[WORK TO COMPLETE]:
Take the data that follows and retype it word for word.
========================================
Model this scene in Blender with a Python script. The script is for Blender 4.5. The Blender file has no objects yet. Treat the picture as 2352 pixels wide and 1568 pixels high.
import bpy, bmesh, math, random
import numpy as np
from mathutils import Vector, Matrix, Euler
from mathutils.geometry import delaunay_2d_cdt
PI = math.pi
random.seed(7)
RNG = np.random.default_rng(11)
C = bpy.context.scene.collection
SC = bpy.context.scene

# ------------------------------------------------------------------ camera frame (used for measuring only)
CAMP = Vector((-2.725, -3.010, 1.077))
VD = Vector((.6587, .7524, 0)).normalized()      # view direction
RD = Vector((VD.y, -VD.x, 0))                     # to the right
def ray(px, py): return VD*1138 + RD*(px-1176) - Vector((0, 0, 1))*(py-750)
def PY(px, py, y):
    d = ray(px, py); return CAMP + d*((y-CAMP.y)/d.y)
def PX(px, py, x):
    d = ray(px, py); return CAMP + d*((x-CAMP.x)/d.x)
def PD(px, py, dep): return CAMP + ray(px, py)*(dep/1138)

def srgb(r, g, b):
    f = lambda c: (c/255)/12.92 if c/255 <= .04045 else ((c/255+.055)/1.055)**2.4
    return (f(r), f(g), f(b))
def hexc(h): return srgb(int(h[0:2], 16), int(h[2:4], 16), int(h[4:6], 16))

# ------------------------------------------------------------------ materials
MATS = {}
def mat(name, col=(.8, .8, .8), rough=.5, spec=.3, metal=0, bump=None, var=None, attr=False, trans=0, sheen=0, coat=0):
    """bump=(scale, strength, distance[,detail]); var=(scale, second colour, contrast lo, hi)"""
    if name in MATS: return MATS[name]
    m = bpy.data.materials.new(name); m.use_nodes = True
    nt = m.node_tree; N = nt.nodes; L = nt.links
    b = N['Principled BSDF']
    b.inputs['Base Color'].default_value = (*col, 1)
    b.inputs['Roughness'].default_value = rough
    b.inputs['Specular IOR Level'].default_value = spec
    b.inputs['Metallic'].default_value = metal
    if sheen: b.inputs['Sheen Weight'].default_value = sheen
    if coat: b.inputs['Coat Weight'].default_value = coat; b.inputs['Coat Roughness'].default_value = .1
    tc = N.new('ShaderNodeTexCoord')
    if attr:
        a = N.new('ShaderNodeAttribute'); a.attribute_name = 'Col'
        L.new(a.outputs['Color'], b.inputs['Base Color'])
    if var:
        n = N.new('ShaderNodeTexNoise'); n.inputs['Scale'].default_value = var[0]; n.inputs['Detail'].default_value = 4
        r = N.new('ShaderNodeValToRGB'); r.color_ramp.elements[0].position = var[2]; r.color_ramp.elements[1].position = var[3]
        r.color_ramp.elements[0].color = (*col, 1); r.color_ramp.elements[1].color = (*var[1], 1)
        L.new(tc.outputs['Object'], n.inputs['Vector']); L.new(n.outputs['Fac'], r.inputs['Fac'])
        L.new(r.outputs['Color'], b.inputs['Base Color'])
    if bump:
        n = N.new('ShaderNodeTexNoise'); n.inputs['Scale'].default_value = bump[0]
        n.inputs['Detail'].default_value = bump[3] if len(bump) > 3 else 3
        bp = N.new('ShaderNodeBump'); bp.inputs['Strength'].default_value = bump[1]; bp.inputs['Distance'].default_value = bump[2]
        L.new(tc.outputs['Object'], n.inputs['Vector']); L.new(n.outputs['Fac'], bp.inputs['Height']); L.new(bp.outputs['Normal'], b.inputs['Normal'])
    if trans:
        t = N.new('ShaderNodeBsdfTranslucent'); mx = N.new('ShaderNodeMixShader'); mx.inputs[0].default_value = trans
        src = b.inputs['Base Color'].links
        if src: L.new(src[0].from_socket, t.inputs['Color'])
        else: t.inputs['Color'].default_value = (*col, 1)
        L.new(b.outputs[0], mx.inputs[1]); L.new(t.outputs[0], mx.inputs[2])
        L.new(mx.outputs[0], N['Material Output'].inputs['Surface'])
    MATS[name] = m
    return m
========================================
[FINISHED EXERCISE]:
Model this scene in Blender with a Python script. The script is for Blender 4.5. The Blender file has no objects yet. Treat the picture as 2352 pixels wide and 1568 pixels high.
import bpy, bmesh, math, random
import numpy as np
from mathutils import Vector, Matrix, Euler
from mathutils.geometry import delaunay_2d_cdt
PI = math.pi
random.seed(7)
RNG = np.random.default_rng(11)
C = bpy.context.scene.collection
SC = bpy.context.scene

# ------------------------------------------------------------------ camera frame (used for measuring only)
CAMP = Vector((-2.725, -3.010, 1.077))
VD = Vector((.6587, .7524, 0)).normalized()      # view direction
RD = Vector((VD.y, -VD.x, 0))                     # to the right
def ray(px, py): return VD*1138 + RD*(px-1176) - Vector((0, 0, 1))*(py-750)
def PY(px, py, y):
    d = ray(px, py); return CAMP + d*((y-CAMP.y)/d.y)
def PX(px, py, x):
    d = ray(px, py); return CAMP + d*((x-CAMP.x)/d.x)
def PD(px, py, dep): return CAMP + ray(px, py)*(dep/1138)

def srgb(r, g, b):
    f = lambda c: (c/255)/12.92 if c/255 <= .04045 else ((c/255+.055)/1.055)**2.4
    return (f(r), f(g), f(b))
def hexc(h): return srgb(int(h[0:2], 16), int(h[2:4], 16), int(h[4:6], 16))

# ------------------------------------------------------------------ materials
MATS = {}
def mat(name, col=(.8, .8, .8), rough=.5, spec=.3, metal=0, bump=None, var=None, attr=False, trans=0, sheen=0, coat=0):
    """bump=(scale, strength, distance[,detail]); var=(scale, second colour, contrast lo, hi)"""
    if name in MATS: return MATS[name]
    m = bpy.data.materials.new(name); m.use_nodes = True
    nt = m.node_tree; N = nt.nodes; L = nt.links
    b = N['Principled BSDF']
    b.inputs['Base Color'].default_value = (*col, 1)
    b.inputs['Roughness'].default_value = rough
    b.inputs['Specular IOR Level'].default_value = spec
    b.inputs['Metallic'].default_value = metal
    if sheen: b.inputs['Sheen Weight'].default_value = sheen
    if coat: b.inputs['Coat Weight'].default_value = coat; b.inputs['Coat Roughness'].default_value = .1
    tc = N.new('ShaderNodeTexCoord')
    if attr:
        a = N.new('ShaderNodeAttribute'); a.attribute_name = 'Col'
        L.new(a.outputs['Color'], b.inputs['Base Color'])
    if var:
        n = N.new('ShaderNodeTexNoise'); n.inputs['Scale'].default_value = var[0]; n.inputs['Detail'].default_value = 4
        r = N.new('ShaderNodeValToRGB'); r.color_ramp.elements[0].position = var[2]; r.color_ramp.elements[1].position = var[3]
        r.color_ramp.elements[0].color = (*col, 1); r.color_ramp.elements[1].color = (*var[1], 1)
        L.new(tc.outputs['Object'], n.inputs['Vector']); L.new(n.outputs['Fac'], r.inputs['Fac'])
        L.new(r.outputs['Color'], b.inputs['Base Color'])
    if bump:
        n = N.new('ShaderNodeTexNoise'); n.inputs['Scale'].default_value = bump[0]
        n.inputs['Detail'].default_value = bump[3] if len(bump) > 3 else 3
        bp = N.new('ShaderNodeBump'); bp.inputs['Strength'].default_value = bump[1]; bp.inputs['Distance'].default_value = bump[2]
        L.new(tc.outputs['Object'], n.inputs['Vector']); L.new(n.outputs['Fac'], bp.inputs['Height']); L.new(bp.outputs['Normal'], b.inputs['Normal'])
    if trans:
        t = N.new('ShaderNodeBsdfTranslucent'); mx = N.new('ShaderNodeMixShader'); mx.inputs[0].default_value = trans
        src = b.inputs['Base Color'].links
        if src: L.new(src[0].from_socket, t.inputs['Color'])
        else: t.inputs['Color'].default_value = (*col, 1)
        L.new(b.outputs[0], mx.inputs[1]); L.new(t.outputs[0], mx.inputs[2])
        L.new(mx.outputs[0], N['Material Output'].inputs['Surface'])
    MATS[name] = m
    return m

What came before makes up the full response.